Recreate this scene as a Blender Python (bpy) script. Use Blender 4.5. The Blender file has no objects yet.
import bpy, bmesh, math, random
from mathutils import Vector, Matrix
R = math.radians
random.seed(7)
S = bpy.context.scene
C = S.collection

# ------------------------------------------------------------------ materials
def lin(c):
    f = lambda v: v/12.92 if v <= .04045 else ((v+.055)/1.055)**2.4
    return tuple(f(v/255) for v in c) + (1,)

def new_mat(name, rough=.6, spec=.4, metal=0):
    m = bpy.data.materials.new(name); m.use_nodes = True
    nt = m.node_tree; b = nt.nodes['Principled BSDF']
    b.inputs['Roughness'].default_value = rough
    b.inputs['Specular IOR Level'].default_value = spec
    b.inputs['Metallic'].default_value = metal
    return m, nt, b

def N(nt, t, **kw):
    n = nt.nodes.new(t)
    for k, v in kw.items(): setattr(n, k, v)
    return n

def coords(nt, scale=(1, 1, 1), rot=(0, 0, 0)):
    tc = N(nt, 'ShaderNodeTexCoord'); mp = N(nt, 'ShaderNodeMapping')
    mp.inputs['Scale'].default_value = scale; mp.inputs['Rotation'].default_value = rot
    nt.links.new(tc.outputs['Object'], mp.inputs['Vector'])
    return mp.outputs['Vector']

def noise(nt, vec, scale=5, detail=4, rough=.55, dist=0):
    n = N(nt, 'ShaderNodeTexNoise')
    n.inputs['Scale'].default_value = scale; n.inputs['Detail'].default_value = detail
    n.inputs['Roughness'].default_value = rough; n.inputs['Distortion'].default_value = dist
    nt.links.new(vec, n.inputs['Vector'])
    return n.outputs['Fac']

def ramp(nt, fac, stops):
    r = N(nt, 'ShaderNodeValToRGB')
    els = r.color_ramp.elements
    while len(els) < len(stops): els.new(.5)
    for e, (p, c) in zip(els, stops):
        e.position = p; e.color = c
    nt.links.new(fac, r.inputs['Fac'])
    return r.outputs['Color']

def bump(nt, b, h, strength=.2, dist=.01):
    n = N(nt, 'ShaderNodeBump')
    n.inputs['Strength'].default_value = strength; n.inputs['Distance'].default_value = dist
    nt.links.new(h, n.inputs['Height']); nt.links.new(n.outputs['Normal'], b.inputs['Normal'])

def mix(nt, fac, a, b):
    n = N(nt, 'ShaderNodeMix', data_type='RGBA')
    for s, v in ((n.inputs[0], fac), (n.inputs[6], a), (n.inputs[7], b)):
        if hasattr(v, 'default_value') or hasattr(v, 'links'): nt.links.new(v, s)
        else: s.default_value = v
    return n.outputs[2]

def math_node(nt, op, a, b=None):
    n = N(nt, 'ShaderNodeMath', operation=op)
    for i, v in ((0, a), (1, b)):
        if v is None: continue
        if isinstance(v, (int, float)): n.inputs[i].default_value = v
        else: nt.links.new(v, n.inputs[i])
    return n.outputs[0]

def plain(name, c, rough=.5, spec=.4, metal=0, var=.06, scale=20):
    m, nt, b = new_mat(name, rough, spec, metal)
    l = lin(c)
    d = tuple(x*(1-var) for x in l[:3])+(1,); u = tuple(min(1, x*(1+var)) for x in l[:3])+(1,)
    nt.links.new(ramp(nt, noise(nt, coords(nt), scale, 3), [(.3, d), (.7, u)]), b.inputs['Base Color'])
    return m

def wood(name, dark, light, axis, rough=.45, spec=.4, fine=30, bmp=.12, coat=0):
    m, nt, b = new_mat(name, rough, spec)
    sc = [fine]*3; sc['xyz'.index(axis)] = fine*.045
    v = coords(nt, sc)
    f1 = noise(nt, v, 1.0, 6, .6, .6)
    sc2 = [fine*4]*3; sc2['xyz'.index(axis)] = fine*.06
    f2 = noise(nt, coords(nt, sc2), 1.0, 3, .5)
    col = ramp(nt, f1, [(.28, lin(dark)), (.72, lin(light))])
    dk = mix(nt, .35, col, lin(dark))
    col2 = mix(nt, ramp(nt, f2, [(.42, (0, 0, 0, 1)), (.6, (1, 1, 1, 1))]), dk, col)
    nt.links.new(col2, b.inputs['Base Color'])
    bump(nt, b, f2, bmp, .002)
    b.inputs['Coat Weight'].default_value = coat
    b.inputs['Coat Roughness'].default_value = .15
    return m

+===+

AIM OF THE TASK: Return only the lines spanning from the first line of the material through the line with "return tuple(f(v/255) for v in c) + (1,)", copied exactly, both ends kept.

SOLUTION TO THIS TASK:
Recreate this scene as a Blender Python (bpy) script. Use Blender 4.5. The Blender file has no objects yet.
import bpy, bmesh, math, random
from mathutils import Vector, Matrix
R = math.radians
random.seed(7)
S = bpy.context.scene
C = S.collection

# ------------------------------------------------------------------ materials
def lin(c):
    f = lambda v: v/12.92 if v <= .04045 else ((v+.055)/1.055)**2.4
    return tuple(f(v/255) for v in c) + (1,)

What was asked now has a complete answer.